● TO BE DONE
Look below for the line containing "What Blender Python" and the line containing "PI = math.pi"; repeat exactly those two lines and all lines between them, and nothing else.

+ + + +

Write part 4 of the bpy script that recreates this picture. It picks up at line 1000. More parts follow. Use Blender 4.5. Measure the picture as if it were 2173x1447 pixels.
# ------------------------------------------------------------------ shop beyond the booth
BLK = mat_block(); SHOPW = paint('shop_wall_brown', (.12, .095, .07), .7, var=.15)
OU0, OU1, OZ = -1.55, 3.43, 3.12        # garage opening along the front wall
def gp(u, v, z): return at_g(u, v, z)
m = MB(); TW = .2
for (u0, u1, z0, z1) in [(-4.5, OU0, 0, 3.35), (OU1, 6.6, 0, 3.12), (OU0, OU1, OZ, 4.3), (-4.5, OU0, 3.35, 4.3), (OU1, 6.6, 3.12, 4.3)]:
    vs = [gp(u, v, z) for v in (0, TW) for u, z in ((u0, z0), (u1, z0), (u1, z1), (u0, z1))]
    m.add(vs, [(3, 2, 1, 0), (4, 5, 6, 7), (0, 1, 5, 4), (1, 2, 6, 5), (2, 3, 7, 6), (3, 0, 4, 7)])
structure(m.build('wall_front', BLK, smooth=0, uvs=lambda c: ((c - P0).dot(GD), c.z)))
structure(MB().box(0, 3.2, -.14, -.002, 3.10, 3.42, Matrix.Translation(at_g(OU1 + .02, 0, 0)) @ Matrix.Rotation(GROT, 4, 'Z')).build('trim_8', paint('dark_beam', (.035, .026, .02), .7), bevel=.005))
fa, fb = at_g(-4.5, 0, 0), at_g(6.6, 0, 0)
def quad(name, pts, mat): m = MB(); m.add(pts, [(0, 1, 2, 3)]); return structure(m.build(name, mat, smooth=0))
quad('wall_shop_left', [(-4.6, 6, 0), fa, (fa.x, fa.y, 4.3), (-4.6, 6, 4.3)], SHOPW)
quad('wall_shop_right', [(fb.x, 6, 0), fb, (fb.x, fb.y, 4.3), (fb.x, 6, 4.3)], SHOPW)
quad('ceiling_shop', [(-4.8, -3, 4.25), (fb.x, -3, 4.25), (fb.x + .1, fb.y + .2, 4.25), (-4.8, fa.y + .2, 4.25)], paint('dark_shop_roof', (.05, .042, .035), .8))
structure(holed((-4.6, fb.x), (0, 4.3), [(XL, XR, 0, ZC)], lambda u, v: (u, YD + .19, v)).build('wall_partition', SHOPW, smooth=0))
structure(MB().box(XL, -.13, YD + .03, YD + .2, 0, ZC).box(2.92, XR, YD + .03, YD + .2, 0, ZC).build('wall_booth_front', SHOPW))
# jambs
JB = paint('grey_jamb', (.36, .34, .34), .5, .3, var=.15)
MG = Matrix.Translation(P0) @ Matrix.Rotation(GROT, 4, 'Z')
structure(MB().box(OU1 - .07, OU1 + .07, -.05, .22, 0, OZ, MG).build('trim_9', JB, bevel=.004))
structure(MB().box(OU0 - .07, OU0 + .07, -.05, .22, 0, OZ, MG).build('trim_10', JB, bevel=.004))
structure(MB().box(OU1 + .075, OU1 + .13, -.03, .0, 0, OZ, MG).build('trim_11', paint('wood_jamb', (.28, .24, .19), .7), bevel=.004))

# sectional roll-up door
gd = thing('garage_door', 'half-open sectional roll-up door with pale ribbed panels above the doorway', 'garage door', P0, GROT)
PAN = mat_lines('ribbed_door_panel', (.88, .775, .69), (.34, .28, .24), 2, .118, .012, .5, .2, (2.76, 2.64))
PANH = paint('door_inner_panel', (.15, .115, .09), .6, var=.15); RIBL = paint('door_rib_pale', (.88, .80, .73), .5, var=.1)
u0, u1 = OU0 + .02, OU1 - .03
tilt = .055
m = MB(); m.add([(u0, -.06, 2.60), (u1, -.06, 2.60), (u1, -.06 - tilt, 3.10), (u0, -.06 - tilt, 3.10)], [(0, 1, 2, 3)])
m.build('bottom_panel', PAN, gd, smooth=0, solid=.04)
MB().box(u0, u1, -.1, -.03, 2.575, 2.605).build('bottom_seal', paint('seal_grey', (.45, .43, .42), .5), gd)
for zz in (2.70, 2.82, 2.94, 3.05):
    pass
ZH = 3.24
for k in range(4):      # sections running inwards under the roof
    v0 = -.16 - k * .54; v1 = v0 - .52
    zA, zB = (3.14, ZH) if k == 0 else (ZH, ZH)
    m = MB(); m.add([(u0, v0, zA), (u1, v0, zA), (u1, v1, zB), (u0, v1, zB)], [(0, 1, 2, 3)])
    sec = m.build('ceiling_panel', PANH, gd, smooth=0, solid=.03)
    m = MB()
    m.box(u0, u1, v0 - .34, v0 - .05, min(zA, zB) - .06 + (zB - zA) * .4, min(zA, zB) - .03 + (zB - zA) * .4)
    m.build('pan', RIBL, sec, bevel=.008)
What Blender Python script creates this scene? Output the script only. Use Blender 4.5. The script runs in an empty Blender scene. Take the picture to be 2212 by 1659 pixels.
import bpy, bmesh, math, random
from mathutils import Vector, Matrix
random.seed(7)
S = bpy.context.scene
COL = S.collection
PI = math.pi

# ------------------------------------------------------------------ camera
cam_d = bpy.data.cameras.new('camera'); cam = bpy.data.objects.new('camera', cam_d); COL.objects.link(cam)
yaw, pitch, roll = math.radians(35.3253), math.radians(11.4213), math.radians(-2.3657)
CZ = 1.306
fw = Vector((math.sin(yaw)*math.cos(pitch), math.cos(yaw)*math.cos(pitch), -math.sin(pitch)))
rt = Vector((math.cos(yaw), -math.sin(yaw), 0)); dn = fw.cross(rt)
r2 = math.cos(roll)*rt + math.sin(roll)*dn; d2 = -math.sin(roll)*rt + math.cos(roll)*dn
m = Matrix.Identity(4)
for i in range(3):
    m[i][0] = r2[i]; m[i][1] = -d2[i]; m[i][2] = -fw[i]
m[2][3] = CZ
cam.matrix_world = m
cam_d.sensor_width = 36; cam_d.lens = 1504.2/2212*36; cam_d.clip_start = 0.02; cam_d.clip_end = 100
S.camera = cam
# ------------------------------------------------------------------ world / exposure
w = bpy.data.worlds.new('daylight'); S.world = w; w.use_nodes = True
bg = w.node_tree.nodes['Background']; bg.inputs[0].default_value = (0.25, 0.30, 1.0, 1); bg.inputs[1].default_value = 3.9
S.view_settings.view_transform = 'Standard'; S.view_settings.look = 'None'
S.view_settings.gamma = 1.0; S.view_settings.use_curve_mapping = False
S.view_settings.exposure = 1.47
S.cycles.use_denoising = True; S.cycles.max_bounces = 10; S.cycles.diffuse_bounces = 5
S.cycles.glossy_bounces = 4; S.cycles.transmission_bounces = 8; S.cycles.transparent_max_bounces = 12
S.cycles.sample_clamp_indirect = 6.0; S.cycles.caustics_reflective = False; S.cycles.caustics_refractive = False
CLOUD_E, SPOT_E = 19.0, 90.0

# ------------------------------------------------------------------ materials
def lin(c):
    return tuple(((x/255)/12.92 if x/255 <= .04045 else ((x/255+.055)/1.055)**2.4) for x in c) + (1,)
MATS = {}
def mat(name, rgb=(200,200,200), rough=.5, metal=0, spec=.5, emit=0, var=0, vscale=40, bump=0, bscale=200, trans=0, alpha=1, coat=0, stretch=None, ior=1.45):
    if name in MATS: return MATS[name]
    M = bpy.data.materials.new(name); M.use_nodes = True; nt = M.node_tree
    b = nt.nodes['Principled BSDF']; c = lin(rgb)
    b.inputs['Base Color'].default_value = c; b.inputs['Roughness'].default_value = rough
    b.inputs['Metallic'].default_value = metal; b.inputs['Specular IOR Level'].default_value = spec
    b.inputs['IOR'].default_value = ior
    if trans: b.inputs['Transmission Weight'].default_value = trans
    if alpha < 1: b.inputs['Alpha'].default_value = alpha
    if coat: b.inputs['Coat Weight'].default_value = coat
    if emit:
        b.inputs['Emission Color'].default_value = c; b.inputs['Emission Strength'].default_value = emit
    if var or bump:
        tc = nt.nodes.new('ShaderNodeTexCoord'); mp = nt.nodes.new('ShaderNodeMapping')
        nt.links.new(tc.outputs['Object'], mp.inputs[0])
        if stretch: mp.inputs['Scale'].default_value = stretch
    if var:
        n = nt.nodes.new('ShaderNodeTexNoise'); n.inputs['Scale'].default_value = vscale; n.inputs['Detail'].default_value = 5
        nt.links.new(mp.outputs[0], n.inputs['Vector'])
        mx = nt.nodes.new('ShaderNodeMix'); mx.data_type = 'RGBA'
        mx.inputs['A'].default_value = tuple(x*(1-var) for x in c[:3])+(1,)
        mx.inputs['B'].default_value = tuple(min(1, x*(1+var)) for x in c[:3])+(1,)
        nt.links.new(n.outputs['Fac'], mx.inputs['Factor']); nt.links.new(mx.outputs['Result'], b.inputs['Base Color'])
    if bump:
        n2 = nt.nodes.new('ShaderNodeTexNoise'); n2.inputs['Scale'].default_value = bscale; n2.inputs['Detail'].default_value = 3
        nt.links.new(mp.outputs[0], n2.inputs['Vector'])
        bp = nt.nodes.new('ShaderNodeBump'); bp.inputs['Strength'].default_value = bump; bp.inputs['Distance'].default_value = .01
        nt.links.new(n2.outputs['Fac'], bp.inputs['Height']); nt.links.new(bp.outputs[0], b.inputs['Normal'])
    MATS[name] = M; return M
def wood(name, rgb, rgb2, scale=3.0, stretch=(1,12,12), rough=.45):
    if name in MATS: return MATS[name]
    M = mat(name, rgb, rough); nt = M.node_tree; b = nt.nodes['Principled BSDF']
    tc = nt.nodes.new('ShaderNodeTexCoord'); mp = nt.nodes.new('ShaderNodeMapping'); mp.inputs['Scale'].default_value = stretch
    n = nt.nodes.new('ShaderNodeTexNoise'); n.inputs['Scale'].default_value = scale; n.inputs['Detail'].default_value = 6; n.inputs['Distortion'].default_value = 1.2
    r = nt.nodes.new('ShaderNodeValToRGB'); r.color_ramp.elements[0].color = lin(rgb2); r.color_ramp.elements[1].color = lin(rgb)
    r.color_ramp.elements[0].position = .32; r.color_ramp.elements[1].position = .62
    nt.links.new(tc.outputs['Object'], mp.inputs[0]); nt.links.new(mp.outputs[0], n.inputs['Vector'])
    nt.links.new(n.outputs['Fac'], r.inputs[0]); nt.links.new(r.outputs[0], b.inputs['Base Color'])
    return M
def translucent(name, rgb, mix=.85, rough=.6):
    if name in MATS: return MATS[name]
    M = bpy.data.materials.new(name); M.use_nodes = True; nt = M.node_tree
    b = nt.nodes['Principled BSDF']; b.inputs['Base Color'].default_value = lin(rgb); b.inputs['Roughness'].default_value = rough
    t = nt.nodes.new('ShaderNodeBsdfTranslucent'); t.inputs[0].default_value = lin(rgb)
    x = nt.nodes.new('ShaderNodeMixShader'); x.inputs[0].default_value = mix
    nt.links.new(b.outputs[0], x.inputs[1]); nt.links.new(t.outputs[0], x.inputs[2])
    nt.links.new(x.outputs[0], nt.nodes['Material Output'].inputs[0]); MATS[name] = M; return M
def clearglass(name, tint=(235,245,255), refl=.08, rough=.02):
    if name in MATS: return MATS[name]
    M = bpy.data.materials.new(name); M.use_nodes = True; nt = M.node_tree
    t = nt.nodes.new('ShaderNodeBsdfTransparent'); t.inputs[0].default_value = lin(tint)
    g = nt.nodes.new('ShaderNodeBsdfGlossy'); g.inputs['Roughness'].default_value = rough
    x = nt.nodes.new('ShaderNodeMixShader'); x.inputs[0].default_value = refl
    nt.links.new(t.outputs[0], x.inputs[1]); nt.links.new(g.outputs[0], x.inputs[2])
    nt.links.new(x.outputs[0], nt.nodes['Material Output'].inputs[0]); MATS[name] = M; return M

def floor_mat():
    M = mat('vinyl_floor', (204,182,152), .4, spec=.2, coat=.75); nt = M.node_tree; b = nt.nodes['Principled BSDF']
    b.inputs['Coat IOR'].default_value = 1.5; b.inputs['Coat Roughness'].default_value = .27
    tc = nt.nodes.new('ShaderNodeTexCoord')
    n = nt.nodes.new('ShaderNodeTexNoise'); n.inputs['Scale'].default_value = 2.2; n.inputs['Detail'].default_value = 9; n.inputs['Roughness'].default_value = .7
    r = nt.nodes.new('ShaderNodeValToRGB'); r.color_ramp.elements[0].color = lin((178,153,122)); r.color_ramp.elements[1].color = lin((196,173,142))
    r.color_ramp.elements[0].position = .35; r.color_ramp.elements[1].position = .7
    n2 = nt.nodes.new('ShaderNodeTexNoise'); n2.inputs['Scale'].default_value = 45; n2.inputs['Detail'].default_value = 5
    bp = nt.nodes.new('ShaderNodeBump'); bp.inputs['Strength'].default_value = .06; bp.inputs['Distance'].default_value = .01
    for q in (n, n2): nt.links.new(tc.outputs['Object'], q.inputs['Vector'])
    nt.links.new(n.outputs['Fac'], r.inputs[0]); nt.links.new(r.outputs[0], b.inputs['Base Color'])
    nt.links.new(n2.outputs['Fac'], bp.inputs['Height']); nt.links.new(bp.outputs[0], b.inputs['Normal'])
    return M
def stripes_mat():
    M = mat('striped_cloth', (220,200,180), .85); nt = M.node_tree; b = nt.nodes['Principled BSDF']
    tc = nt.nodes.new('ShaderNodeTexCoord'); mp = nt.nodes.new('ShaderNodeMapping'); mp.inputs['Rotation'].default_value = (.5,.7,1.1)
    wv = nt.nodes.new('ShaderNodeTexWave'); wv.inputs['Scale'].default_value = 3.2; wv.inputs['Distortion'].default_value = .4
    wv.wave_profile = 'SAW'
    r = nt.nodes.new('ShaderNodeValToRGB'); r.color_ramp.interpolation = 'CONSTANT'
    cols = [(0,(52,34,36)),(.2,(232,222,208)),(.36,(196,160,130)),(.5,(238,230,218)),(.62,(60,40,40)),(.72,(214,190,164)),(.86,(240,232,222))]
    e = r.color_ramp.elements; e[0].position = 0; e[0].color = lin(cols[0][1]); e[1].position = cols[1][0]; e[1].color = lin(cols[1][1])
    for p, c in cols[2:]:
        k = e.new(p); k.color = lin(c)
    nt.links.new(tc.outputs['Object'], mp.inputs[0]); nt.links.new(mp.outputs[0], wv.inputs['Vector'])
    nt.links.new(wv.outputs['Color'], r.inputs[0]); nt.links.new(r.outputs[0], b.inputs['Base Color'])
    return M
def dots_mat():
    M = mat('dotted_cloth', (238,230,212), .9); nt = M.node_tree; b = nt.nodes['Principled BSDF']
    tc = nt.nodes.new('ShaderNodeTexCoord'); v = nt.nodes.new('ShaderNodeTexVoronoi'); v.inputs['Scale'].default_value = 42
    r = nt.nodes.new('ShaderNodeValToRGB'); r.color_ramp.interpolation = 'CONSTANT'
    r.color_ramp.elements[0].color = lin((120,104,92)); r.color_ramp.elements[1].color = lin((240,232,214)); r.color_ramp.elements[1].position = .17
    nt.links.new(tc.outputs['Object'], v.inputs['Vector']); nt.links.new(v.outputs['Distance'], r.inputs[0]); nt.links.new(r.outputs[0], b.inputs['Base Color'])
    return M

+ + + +

● CORRECT RESULT
What Blender Python script creates this scene? Output the script only. Use Blender 4.5. The script runs in an empty Blender scene. Take the picture to be 2212 by 1659 pixels.
import bpy, bmesh, math, random
from mathutils import Vector, Matrix
random.seed(7)
S = bpy.context.scene
COL = S.collection
PI = math.pi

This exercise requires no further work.